→ Set task: Print all of the data exactly.

→ Data lines:

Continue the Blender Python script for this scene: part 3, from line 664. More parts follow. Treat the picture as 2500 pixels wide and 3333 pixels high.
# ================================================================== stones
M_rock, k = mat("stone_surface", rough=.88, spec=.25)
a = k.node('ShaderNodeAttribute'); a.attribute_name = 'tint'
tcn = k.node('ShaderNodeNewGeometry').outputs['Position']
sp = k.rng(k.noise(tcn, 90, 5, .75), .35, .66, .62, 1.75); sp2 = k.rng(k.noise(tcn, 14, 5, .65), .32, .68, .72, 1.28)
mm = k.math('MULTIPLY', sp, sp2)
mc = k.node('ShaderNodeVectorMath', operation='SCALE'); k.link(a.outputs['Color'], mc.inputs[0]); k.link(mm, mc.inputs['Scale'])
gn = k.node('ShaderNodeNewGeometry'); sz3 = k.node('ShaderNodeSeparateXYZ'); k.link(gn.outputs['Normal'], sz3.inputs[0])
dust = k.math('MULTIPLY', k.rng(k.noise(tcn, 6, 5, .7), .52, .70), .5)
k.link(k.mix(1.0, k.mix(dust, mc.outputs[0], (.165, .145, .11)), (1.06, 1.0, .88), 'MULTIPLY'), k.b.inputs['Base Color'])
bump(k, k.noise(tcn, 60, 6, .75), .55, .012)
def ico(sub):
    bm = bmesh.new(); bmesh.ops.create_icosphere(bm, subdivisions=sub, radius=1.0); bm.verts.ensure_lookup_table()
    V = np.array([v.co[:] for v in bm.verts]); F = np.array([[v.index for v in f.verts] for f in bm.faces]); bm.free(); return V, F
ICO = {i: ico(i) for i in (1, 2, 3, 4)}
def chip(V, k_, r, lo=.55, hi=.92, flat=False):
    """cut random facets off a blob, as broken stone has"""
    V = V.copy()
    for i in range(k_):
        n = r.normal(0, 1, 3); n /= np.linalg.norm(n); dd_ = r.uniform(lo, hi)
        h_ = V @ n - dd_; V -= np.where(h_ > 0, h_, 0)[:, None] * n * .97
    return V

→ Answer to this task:
Continue the Blender Python script for this scene: part 3, from line 664. More parts follow. Treat the picture as 2500 pixels wide and 3333 pixels high.
# ================================================================== stones
M_rock, k = mat("stone_surface", rough=.88, spec=.25)
a = k.node('ShaderNodeAttribute'); a.attribute_name = 'tint'
tcn = k.node('ShaderNodeNewGeometry').outputs['Position']
sp = k.rng(k.noise(tcn, 90, 5, .75), .35, .66, .62, 1.75); sp2 = k.rng(k.noise(tcn, 14, 5, .65), .32, .68, .72, 1.28)
mm = k.math('MULTIPLY', sp, sp2)
mc = k.node('ShaderNodeVectorMath', operation='SCALE'); k.link(a.outputs['Color'], mc.inputs[0]); k.link(mm, mc.inputs['Scale'])
gn = k.node('ShaderNodeNewGeometry'); sz3 = k.node('ShaderNodeSeparateXYZ'); k.link(gn.outputs['Normal'], sz3.inputs[0])
dust = k.math('MULTIPLY', k.rng(k.noise(tcn, 6, 5, .7), .52, .70), .5)
k.link(k.mix(1.0, k.mix(dust, mc.outputs[0], (.165, .145, .11)), (1.06, 1.0, .88), 'MULTIPLY'), k.b.inputs['Base Color'])
bump(k, k.noise(tcn, 60, 6, .75), .55, .012)
def ico(sub):
    bm = bmesh.new(); bmesh.ops.create_icosphere(bm, subdivisions=sub, radius=1.0); bm.verts.ensure_lookup_table()
    V = np.array([v.co[:] for v in bm.verts]); F = np.array([[v.index for v in f.verts] for f in bm.faces]); bm.free(); return V, F
ICO = {i: ico(i) for i in (1, 2, 3, 4)}
def chip(V, k_, r, lo=.55, hi=.92, flat=False):
    """cut random facets off a blob, as broken stone has"""
    V = V.copy()
    for i in range(k_):
        n = r.normal(0, 1, 3); n /= np.linalg.norm(n); dd_ = r.uniform(lo, hi)
        h_ = V @ n - dd_; V -= np.where(h_ > 0, h_, 0)[:, None] * n * .97
    return V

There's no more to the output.